Good things happen by stepping up one’s game. Yes, the Flyers came close on Saturday; Bobby Brink hit the post on a backhander and Travis Konecny hit the pipe twice. Cam Atkinson was handed a pizza but lost the puck at the last second on a breakaway and Konecny missed an open net with a one-timer off a pass from Joel Farabee as they broke out three-on-one.

“We’ve done a lot of good things offensively, putting pressure on teams. The last two games I’d say we were surrounding the net. But we’re not getting that scoring touch. And that’s up and down throughout [the lineup] right now,” Hathaway said. “I think the way to get out of it is just keep going.
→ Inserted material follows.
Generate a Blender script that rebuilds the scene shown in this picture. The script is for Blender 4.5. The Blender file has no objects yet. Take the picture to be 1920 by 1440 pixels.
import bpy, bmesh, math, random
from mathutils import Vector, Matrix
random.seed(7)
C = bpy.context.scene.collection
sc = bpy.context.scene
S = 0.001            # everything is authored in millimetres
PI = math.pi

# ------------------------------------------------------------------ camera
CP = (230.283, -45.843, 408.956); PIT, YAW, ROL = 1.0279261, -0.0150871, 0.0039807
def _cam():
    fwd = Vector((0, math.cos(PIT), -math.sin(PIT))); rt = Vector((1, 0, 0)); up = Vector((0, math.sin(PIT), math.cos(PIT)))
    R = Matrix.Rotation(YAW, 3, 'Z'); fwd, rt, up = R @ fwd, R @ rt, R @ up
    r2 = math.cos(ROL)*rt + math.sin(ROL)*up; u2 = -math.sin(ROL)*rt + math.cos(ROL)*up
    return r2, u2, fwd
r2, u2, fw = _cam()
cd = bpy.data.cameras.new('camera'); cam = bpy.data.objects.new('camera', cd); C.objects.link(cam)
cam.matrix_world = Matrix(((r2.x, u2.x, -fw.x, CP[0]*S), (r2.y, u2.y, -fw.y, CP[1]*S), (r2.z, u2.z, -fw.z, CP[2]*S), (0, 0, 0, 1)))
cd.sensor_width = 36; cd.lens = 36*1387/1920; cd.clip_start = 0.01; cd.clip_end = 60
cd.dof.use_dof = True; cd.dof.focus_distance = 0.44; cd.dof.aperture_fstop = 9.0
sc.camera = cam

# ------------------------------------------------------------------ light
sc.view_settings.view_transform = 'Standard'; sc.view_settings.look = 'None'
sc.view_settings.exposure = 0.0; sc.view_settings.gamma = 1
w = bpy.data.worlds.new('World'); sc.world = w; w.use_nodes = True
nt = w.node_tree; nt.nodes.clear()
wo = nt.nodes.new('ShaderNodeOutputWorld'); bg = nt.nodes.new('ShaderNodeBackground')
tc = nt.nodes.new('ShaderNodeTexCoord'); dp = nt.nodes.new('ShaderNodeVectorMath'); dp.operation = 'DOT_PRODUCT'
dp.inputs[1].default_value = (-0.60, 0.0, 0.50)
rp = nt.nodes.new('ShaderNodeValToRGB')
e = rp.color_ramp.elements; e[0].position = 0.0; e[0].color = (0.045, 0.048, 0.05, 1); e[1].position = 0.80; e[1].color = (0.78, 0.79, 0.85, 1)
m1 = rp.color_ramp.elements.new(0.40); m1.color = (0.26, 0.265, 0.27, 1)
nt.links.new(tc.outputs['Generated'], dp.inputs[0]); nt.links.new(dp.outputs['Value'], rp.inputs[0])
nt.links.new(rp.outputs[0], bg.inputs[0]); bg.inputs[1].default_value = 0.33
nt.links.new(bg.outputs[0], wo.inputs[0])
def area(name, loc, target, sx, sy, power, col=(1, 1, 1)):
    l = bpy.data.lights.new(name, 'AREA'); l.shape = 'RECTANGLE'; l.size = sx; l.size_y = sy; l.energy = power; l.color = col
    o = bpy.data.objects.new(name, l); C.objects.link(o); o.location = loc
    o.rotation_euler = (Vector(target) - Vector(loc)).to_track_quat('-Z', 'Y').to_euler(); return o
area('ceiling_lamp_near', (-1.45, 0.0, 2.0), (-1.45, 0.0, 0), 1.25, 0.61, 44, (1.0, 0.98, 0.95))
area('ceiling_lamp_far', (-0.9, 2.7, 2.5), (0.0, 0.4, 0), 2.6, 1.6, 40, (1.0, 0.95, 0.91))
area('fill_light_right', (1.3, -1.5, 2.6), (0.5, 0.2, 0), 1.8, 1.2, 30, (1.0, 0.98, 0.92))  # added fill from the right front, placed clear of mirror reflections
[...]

Keep pushing through.”

One guy who has been working harder finally got lucky on Saturday. Olle Lycksell has been rewarded recently with more ice time — he’s averaging more than 11 minutes in the last two games — and elevation onto the third line alongside Ryan Poehling and Hathaway. After notching four shots on goal Friday night, he needed just one to score his first NHL goal off a pretty back-door feed from Hathaway.

“That was a big goal for us,” Hathaway said about Lycksell’s goal that cut the Blue Jackets’ lead to 3-1. “That’s his game. He’s a hard-nosed kid that’s fast and he gets to the net. He has that scoring touch ... so it was nice to see him score that.”

It’s OK to be uncomfortable

“Taking on a challenge is a lot like riding a horse, isn’t it?” Lasso once asked before answering himself: “If you’re comfortable while you’re doing it, you’re probably doing it wrong.”

Are the Flyers comfortable right now? Hard to gauge as they continue to struggle to get out of their current funk. But if they want to get out of it and officially take on the challenge — a postseason push — they need to get uncomfortable quick.

“It falls on some of our older guys and especially me,” Laughton said, shouldering the losing streak. “Gotta get this group ready and ready to go. It’s not good enough.”

The Flyers have four games left: in Montreal on Tuesday; at the Rangers on Thursday; home on Saturday against the New Jersey Devils; and the season finale at the Wells Fargo Center on April 16 against the Washington Capitals.

Washington is one point back of the Flyers with two games in hand, one of which will be made up on Sunday against the Ottawa Senators. The New York Islanders sit in third place in the Metropolitan Division, with a game in hand. They are two points ahead of the Flyers but have a tough schedule with two games against the Rangers on the horizon before a season-ender against the Penguins, who are the second wild card. Although the Flyers are tied in points with them, Pittsburgh has played one fewer game but also holds the first two tiebreakers (regulation wins, and regulation and overtime wins.

“I don’t think a lot of people [are] playing their best hockey. I think there’s some guys that have found their way a little bit [and] other guys are pressing,” Tortorella said. “But it’s a loss. It’s an ugly one. But we can’t get discouraged. No one’s going to help us out of this and being discouraged isn’t going to help it. We’ve just got to try to stay positive.”